:: Material shown ::

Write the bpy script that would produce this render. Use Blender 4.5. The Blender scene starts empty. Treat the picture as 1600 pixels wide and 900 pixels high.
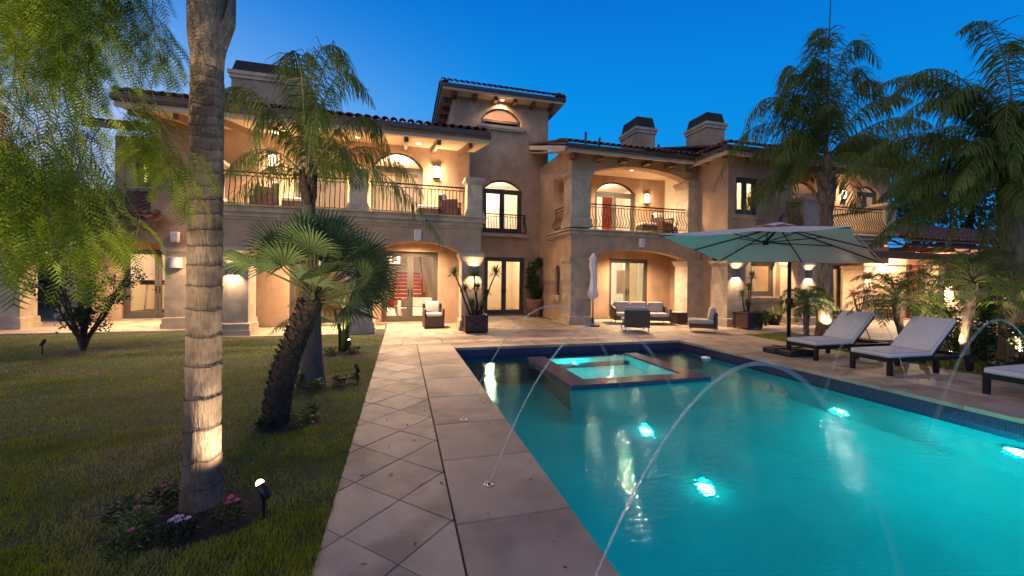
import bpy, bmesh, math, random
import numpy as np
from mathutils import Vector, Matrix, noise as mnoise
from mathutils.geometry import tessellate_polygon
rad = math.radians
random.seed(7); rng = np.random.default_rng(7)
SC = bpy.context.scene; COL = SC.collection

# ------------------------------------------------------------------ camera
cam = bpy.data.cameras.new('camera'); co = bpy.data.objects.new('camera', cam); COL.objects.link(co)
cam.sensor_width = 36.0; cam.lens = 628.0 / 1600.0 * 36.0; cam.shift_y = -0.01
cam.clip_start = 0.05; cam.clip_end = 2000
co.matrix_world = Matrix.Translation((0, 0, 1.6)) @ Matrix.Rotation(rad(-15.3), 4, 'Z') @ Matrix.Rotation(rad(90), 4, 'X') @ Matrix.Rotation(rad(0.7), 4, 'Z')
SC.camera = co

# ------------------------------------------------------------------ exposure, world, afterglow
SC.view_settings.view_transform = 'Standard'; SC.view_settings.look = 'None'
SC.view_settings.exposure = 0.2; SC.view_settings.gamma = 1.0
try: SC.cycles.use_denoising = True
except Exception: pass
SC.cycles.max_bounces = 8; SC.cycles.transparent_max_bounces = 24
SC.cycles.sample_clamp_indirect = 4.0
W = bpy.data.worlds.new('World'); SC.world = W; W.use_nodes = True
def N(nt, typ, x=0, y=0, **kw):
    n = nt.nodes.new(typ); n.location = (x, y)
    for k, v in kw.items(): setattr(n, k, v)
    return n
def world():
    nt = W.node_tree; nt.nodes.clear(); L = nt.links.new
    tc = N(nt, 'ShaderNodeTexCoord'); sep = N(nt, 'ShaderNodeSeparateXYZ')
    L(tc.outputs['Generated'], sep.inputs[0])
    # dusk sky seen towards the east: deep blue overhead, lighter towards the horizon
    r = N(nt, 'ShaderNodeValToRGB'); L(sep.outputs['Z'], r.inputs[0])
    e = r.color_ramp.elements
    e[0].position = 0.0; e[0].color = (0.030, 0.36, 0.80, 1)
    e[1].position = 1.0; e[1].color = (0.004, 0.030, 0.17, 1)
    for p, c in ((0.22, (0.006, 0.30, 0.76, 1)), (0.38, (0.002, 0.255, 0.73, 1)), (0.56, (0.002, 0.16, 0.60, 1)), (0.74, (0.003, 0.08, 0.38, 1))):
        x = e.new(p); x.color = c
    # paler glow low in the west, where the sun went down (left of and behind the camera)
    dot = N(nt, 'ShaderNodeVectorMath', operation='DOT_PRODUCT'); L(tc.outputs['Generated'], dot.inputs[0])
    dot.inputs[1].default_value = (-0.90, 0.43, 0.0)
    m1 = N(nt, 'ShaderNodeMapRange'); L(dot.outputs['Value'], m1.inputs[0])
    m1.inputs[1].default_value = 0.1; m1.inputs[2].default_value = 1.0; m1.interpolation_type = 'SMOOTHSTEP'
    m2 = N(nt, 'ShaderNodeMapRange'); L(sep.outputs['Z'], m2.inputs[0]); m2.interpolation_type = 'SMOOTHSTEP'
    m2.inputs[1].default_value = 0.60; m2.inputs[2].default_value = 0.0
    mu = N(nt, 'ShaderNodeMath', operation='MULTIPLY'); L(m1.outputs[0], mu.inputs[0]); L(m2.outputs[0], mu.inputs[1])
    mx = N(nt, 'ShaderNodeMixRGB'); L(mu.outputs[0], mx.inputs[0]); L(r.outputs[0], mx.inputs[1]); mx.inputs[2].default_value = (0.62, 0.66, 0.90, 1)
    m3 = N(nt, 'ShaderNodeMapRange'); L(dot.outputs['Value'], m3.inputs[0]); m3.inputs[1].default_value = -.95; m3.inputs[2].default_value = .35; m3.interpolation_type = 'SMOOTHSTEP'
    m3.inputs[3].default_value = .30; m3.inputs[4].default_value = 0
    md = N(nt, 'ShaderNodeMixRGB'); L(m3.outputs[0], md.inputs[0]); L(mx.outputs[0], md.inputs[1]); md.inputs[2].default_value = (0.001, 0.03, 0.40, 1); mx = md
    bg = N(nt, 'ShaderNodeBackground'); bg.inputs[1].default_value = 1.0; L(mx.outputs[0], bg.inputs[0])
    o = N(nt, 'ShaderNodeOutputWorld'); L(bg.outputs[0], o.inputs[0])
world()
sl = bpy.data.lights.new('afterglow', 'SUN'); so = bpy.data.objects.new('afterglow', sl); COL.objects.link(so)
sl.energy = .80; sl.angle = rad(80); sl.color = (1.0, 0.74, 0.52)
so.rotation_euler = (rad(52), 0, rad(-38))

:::
:: Material shown ::

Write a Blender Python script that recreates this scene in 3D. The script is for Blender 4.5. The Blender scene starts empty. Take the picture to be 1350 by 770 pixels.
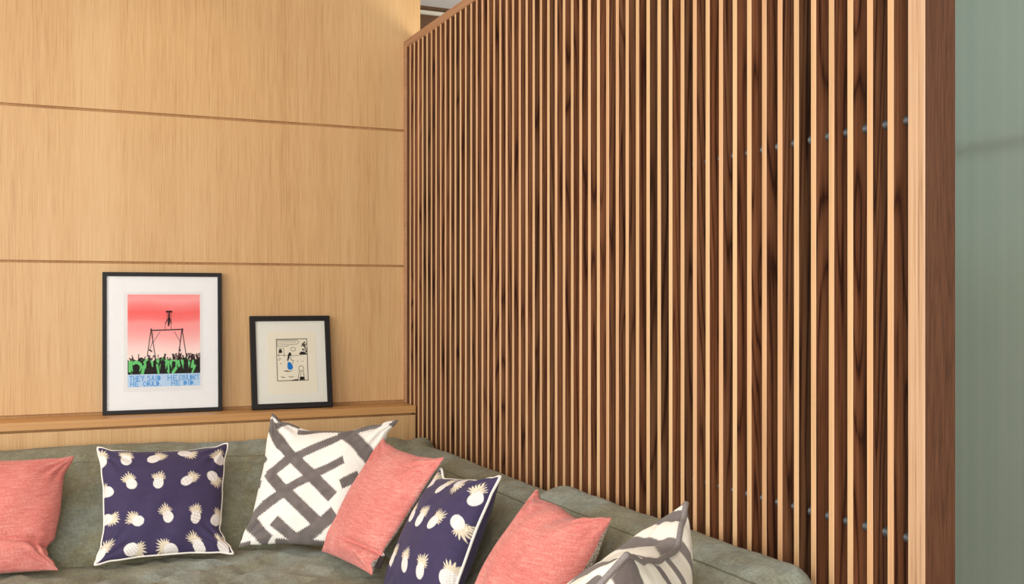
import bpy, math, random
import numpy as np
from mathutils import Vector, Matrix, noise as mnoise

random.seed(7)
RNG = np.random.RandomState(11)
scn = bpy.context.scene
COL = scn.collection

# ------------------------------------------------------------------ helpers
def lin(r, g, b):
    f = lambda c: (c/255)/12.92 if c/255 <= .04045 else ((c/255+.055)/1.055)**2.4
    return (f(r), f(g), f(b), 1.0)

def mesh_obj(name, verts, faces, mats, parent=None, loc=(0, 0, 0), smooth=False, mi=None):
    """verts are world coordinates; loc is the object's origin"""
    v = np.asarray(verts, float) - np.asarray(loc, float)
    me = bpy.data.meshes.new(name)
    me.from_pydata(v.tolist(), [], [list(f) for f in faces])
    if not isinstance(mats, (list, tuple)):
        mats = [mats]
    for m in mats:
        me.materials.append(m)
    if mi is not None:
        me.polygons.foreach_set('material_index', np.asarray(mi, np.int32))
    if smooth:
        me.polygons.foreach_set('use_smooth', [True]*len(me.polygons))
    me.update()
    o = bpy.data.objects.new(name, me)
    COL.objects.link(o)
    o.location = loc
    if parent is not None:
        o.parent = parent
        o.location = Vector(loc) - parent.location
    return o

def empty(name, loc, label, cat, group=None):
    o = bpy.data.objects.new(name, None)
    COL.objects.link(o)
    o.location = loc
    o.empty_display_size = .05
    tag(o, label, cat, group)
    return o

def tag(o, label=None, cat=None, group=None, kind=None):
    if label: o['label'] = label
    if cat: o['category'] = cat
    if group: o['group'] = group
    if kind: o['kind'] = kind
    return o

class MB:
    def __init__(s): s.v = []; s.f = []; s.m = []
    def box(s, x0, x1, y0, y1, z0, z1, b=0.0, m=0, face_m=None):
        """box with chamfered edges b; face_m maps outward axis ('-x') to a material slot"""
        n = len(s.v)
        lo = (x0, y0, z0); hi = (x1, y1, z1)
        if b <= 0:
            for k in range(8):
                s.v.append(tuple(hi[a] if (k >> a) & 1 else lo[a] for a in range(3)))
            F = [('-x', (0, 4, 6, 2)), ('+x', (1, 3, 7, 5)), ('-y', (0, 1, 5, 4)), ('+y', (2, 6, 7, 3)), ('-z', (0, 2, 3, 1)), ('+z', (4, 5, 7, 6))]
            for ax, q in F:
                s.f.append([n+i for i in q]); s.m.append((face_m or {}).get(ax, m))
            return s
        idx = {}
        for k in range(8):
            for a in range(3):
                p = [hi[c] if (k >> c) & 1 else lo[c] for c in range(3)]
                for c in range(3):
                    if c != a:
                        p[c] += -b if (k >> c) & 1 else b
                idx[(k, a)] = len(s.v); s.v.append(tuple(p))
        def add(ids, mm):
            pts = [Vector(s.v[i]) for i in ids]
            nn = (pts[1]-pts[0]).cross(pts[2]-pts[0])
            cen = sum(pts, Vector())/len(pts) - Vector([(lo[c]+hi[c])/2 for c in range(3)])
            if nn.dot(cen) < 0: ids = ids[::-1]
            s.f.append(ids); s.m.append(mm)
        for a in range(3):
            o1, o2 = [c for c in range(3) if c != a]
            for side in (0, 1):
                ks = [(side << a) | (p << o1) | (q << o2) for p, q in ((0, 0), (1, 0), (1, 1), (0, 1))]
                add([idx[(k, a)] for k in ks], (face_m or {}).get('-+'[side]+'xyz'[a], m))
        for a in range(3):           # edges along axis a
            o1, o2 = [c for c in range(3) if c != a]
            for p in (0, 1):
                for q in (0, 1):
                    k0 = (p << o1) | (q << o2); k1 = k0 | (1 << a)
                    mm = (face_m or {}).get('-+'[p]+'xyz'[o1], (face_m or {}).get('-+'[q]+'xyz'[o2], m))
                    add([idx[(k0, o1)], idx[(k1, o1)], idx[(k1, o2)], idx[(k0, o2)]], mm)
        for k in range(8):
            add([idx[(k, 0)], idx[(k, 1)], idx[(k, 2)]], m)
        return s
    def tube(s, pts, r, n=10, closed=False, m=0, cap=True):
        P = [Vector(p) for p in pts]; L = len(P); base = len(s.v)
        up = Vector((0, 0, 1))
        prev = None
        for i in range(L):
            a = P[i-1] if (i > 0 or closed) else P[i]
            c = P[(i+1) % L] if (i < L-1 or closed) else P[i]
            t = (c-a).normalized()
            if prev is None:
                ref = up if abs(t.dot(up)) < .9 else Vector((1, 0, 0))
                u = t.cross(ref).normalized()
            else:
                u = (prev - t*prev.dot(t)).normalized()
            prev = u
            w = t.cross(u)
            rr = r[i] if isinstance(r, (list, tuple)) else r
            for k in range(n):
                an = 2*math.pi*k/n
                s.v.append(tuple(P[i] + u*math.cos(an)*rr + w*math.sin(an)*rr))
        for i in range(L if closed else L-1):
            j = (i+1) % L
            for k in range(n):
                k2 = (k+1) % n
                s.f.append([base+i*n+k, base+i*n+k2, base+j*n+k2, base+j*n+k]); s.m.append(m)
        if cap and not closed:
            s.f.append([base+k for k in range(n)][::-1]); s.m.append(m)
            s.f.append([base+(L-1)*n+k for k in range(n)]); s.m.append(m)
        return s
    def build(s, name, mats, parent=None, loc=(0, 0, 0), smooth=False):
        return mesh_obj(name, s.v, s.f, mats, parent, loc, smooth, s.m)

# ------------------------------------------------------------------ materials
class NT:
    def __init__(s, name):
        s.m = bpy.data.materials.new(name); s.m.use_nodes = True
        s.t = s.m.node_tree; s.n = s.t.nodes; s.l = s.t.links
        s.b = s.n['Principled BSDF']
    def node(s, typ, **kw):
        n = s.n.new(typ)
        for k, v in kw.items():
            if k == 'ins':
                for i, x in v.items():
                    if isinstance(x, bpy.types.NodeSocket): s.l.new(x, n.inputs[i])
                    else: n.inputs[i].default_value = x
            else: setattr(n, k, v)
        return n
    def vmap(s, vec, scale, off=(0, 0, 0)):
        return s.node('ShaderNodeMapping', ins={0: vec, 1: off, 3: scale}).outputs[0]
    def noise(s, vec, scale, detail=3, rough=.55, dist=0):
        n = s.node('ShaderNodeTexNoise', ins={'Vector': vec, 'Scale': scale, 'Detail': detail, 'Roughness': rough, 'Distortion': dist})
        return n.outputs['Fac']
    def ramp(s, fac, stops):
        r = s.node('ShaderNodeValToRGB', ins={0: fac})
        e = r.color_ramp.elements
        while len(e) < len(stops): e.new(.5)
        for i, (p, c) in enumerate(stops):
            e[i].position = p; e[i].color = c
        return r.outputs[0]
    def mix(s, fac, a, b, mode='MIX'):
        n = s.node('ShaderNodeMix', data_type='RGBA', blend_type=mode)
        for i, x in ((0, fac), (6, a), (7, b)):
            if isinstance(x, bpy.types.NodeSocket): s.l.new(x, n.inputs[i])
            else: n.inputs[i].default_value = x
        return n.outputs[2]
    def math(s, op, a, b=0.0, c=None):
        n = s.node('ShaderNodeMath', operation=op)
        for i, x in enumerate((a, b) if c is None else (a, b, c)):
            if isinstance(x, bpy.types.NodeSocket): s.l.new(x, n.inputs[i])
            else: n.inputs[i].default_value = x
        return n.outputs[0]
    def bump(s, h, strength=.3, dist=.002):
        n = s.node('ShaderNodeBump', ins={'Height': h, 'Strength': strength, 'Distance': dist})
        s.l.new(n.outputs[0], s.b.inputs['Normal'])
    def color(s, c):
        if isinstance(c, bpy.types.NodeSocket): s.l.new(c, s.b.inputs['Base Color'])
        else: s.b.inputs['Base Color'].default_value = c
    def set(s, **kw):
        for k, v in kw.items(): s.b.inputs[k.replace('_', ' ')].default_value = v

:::

- Written exercise -
Only the lines from the one holding "Write a Blender" to the one holding "return (f(r), f(g), f(b), 1.0)" should be returned, both included and exactly as written, with no pictures.

- Exercise answer -
Write a Blender Python script that recreates this scene in 3D. The script is for Blender 4.5. The Blender scene starts empty. Take the picture to be 1350 by 770 pixels.
import bpy, math, random
import numpy as np
from mathutils import Vector, Matrix, noise as mnoise

random.seed(7)
RNG = np.random.RandomState(11)
scn = bpy.context.scene
COL = scn.collection

# ------------------------------------------------------------------ helpers
def lin(r, g, b):
    f = lambda c: (c/255)/12.92 if c/255 <= .04045 else ((c/255+.055)/1.055)**2.4
    return (f(r), f(g), f(b), 1.0)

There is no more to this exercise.